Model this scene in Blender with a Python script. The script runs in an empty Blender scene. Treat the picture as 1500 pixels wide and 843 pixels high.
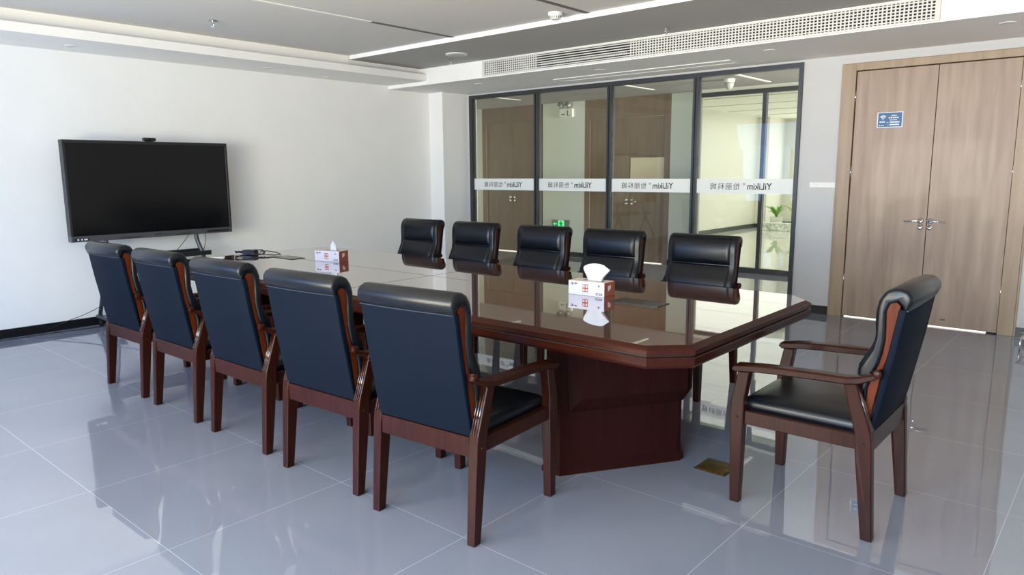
import bpy, bmesh, math, random
from mathutils import Vector, Matrix
random.seed(7)
S = bpy.context.scene
COL = S.collection
PI = math.pi

# ------------------------------------------------------------------ materials
def nodes(name):
    m = bpy.data.materials.new(name); m.use_nodes = True
    nt = m.node_tree; b = nt.nodes['Principled BSDF']
    return m, nt, b
def lin(c):
    return tuple(((x/255)/12.92 if x/255 <= .04045 else ((x/255+.055)/1.055)**2.4) for x in c)+(1,)
def flat(name, c, rough=.5, metal=0, spec=.5, coat=0, noise=.0, scale=20, bump=0, bscale=200):
    m, nt, b = nodes(name)
    b.inputs['Base Color'].default_value = lin(c)
    b.inputs['Roughness'].default_value = rough; b.inputs['Metallic'].default_value = metal
    b.inputs['Specular IOR Level'].default_value = spec
    b.inputs['Coat Weight'].default_value = coat; b.inputs['Coat Roughness'].default_value = .05
    tc = nt.nodes.new('ShaderNodeTexCoord')
    if noise:
        n = nt.nodes.new('ShaderNodeTexNoise'); n.inputs['Scale'].default_value = scale; n.inputs['Detail'].default_value = 3
        nt.links.new(tc.outputs['Object'], n.inputs['Vector'])
        r = nt.nodes.new('ShaderNodeValToRGB'); e = r.color_ramp.elements
        a = lin(c)
        e[0].color = tuple(x*(1-noise) for x in a[:3])+(1,); e[1].color = tuple(min(1, x*(1+noise)) for x in a[:3])+(1,)
        e[0].position = .3; e[1].position = .7
        nt.links.new(n.outputs['Fac'], r.inputs['Fac']); nt.links.new(r.outputs['Color'], b.inputs['Base Color'])
    if bump:
        n2 = nt.nodes.new('ShaderNodeTexNoise'); n2.inputs['Scale'].default_value = bscale; n2.inputs['Detail'].default_value = 4
        nt.links.new(tc.outputs['Object'], n2.inputs['Vector'])
        bp = nt.nodes.new('ShaderNodeBump'); bp.inputs['Strength'].default_value = bump; bp.inputs['Distance'].default_value = .002
        nt.links.new(n2.outputs['Fac'], bp.inputs['Height']); nt.links.new(bp.outputs['Normal'], b.inputs['Normal'])
    return m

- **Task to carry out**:
Return exactly what appears from the opening line of the material through the line with "PI = math.pi", apart from the pictures.

- **Full response**:
Model this scene in Blender with a Python script. The script runs in an empty Blender scene. Treat the picture as 1500 pixels wide and 843 pixels high.
import bpy, bmesh, math, random
from mathutils import Vector, Matrix
random.seed(7)
S = bpy.context.scene
COL = S.collection
PI = math.pi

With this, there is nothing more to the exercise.